What’s actually on the table

The core framework involves Iran agreeing to limits on its nuclear ambitions in exchange for the US lifting sanctions. A memorandum of understanding would effectively declare an end to hostilities, with a roughly 30-day window to hammer out remaining details.

Two major economic components stand out. First, reopening the Strait of Hormuz, the narrow waterway through which a massive share of global oil shipments pass. Second, unfreezing Iranian assets, with figures of around $20 billion mentioned in discussions.

To put that in perspective, earlier proposals had referenced just $6 billion in unfrozen assets. The jump to $20 billion signals either significantly expanded negotiations or a much larger concession from the US side.

Pakistan has been serving as an intermediary, facilitating the exchange of new Iranian proposals as recently as mid-May.

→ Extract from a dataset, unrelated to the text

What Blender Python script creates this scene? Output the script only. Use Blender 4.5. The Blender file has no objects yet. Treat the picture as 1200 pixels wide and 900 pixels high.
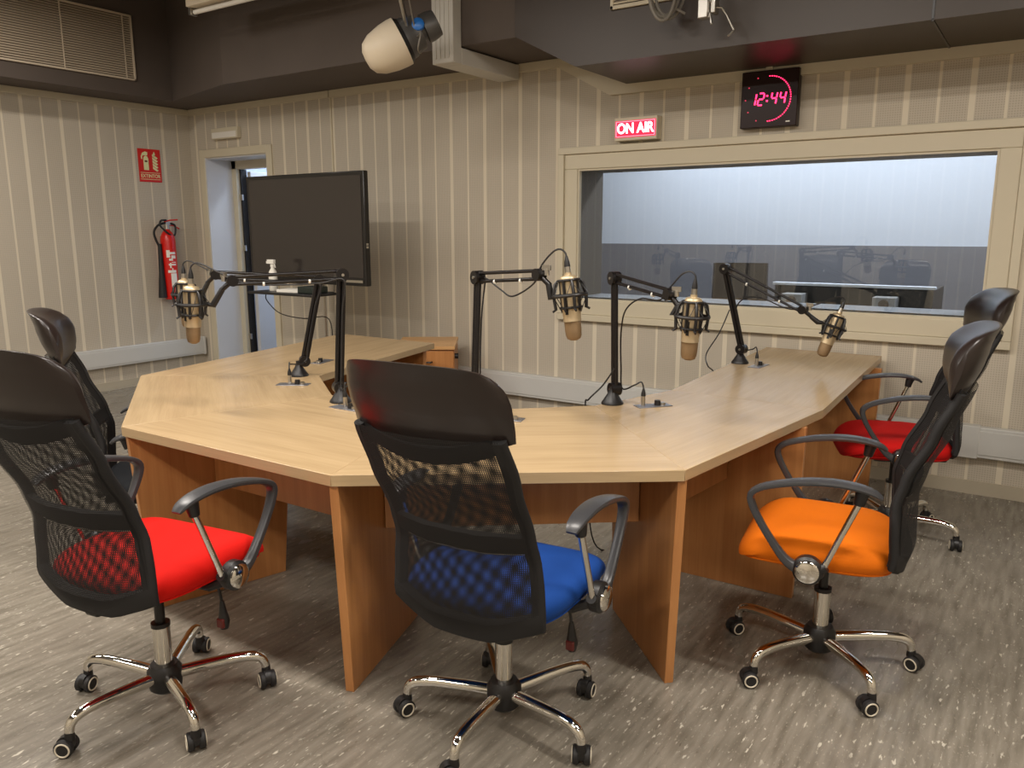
import bpy, math, random
from mathutils import Vector, Matrix
random.seed(7)
S = bpy.context.scene
C = S.collection
PI = math.pi
def V(*a): return Vector(a)

# ------------------------------------------------------------------ materials
def lin(c):
    c = c / 255.0
    return c / 12.92 if c <= 0.04045 else ((c + 0.055) / 1.055) ** 2.4
def rgb(r, g, b): return (lin(r), lin(g), lin(b), 1.0)
class NT:
    def __init__(s, name):
        s.m = bpy.data.materials.new(name); s.m.use_nodes = True
        s.t = s.m.node_tree; s.b = s.t.nodes['Principled BSDF']; s.out = s.t.nodes['Material Output']
    def n(s, kind, **kw):
        nd = s.t.nodes.new(kind)
        for k, v in kw.items():
            if k in nd.bl_rna.properties: setattr(nd, k, v)
            else: nd.inputs[k.replace('_', ' ')].default_value = v
        return nd
    def l(s, a, b): s.t.links.new(a, b)
    def math(s, op, a, b=None, c=None):
        nd = s.t.nodes.new('ShaderNodeMath'); nd.operation = op
        for i, x in enumerate((a, b, c)):
            if x is None: continue
            if isinstance(x, (int, float)): nd.inputs[i].default_value = x
            else: s.l(x, nd.inputs[i])
        return nd.outputs[0]
    def mix(s, fac, a, b):
        nd = s.t.nodes.new('ShaderNodeMix'); nd.data_type = 'RGBA'
        for i, x in ((0, fac), (6, a), (7, b)):
            if isinstance(x, (int, float, tuple)): nd.inputs[i].default_value = x
            else: s.l(x, nd.inputs[i])
        return nd.outputs[2]
    def bump(s, h, strength=0.2, dist=0.002):
        nd = s.n('ShaderNodeBump', Strength=strength, Distance=dist); s.l(h, nd.inputs['Height'])
        s.l(nd.outputs[0], s.b.inputs['Normal'])
    def obj(s, scale=(1, 1, 1)):
        tc = s.n('ShaderNodeTexCoord'); mp = s.n('ShaderNodeMapping'); mp.inputs['Scale'].default_value = scale
        s.l(tc.outputs['Object'], mp.inputs['Vector']); return mp.outputs[0]
def simple(name, col, rough=0.5, metal=0.0, noise=0.0, nscale=8.0, bump=0.0, bscale=200.0, spec=0.5, coat=0.0):
    k = NT(name); k.b.inputs['Roughness'].default_value = rough; k.b.inputs['Metallic'].default_value = metal
    k.b.inputs['Specular IOR Level'].default_value = spec
    if coat: k.b.inputs['Coat Weight'].default_value = coat; k.b.inputs['Coat Roughness'].default_value = 0.15
    c = rgb(*col)
    v = k.obj()
    nz = k.n('ShaderNodeTexNoise', Scale=nscale, Detail=4.0); k.l(v, nz.inputs['Vector'])
    a = tuple(x * (1 - noise) for x in c[:3]) + (1,); b = tuple(min(1, x * (1 + noise)) for x in c[:3]) + (1,)
    k.l(k.mix(nz.outputs['Fac'], a, b), k.b.inputs['Base Color'])
    if bump:
        n2 = k.n('ShaderNodeTexNoise', Scale=bscale, Detail=2.0); k.l(v, n2.inputs['Vector']); k.bump(n2.outputs['Fac'], bump, 0.001)
    return k.m
def emit(name, col, strength):
    k = NT(name); k.b.inputs['Base Color'].default_value = (0, 0, 0, 1)
    k.b.inputs['Emission Color'].default_value = col; k.b.inputs['Emission Strength'].default_value = strength
    return k.m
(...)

The fact that a third-party mediator is still shuttling proposals back and forth tells you this isn’t a done deal. It’s a deal in progress, with military options explicitly still on the table should talks collapse.

The crypto connection

During April and May 2026, Bitcoin traded in a range between $68K and $77K, with price swings correlating closely to news cycles around the US-Iran negotiations. Ceasefire announcements pushed prices one direction. Threats of renewed military action pushed them the other.

Prior US-Israeli strikes on Iran and the extensive blockade of the Strait had already elevated geopolitical risk to levels that made traditional safe-haven narratives messy.

What this means for investors

The $20 billion in potentially unfrozen assets is the number to watch. Sanctions relief on this scale would re-integrate a significant economy into global financial channels, potentially strengthening trade relationships across the Middle East and Central Asia.

For crypto specifically, regions directly affected by sanctions have historically shown higher adoption rates for digital assets as workarounds for restricted banking access. Ironically, a successful deal that lifts sanctions could reduce some of that demand.

The 30-day negotiation window creates a defined period of uncertainty. The correlation between negotiation-linked news and crypto price action has been tight enough that some market participants are clearly building positions around diplomatic timelines.

There’s also a scenario worth considering where the deal falls through entirely. Trump explicitly paused military operations rather than ending them. If negotiations stall and “Project Freedom” resumes, the risk-off trade would likely hit crypto hard, potentially pushing Bitcoin below the $68K floor that’s held through the recent range.

The Iran nuclear deal under Obama took years of back-and-forth before JCPOA was signed, and Trump himself pulled the US out of that agreement during his first term.